OUTBACKで生まれたちょっといいお話集

ある日、私が担当していたテーブルのブラジル人のお客様は・・・

名古屋栄

OUTBACKER | CHIHANEさん
2024 Vol.10 Episode21

 アウトバックはオーストラリアをコンセプトにしたアメリカのステーキ屋さんということで、アメリカなの?オーストラリアなの?とまず混乱するお店だが、名古屋栄店には、ブラジル人やフィリピン人のお客様が多く来店されるので、もっと分からない。どこの国かはさておいて、とりあえず海外の匂いがするお店であり、接客をしていると、たまに言葉の壁が立ちはだかる。
 ある日、私が担当していたテーブルのブラジル人のお客様は、サイドメニューがわからなくて困っていた。マッシュポテトがどんなだか分からないらしい。「ポテトを潰したものです。」と説明するが伝わらない。「簡単な日本語で言ってくれ。」と言われても、すり潰すってどう簡単に言えばいんだ?潰すと壊すって違うよな?頭の中は混乱していたが、なぜか体が咄嗟に動いた。
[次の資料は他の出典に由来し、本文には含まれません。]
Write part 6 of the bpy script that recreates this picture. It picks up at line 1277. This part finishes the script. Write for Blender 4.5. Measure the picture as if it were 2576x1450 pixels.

両手で、拳と手の平を叩き合わせて、何かを潰すジェスチャーをしながら、「マッシュド、マッシュド、ポテト」と伝えてみると伝わった。お客様はこのジェスチャーが気に入ったらしく、笑いながら私の動作を真似して繰り返し、「プレ」というポルトガル語を教えてくれた。後で調べてみたら、ポルトガル語でマッシュドポテトのことは、Purê de batataと言うらしい。お客様は二つ目のサイドに「プレ」(叩き潰すジェスチャーと共に注文)をゲットし、私はマッシュポテトのポルトガル語とボディランゲージの偉大さを知ることができた。
 サーバーが注文を正確に取り、キッチンに伝え、その通りの料理がテーブルへ提供されることが、飲食店の基本であると思うが、初めのステップもこのお店では侮れない。しかし互いに話す言葉が違うというのも、なかなか面白みがある。注文をとるという単純なことでもトラブルがある一方、笑いや学びが生まれることもあるのだ。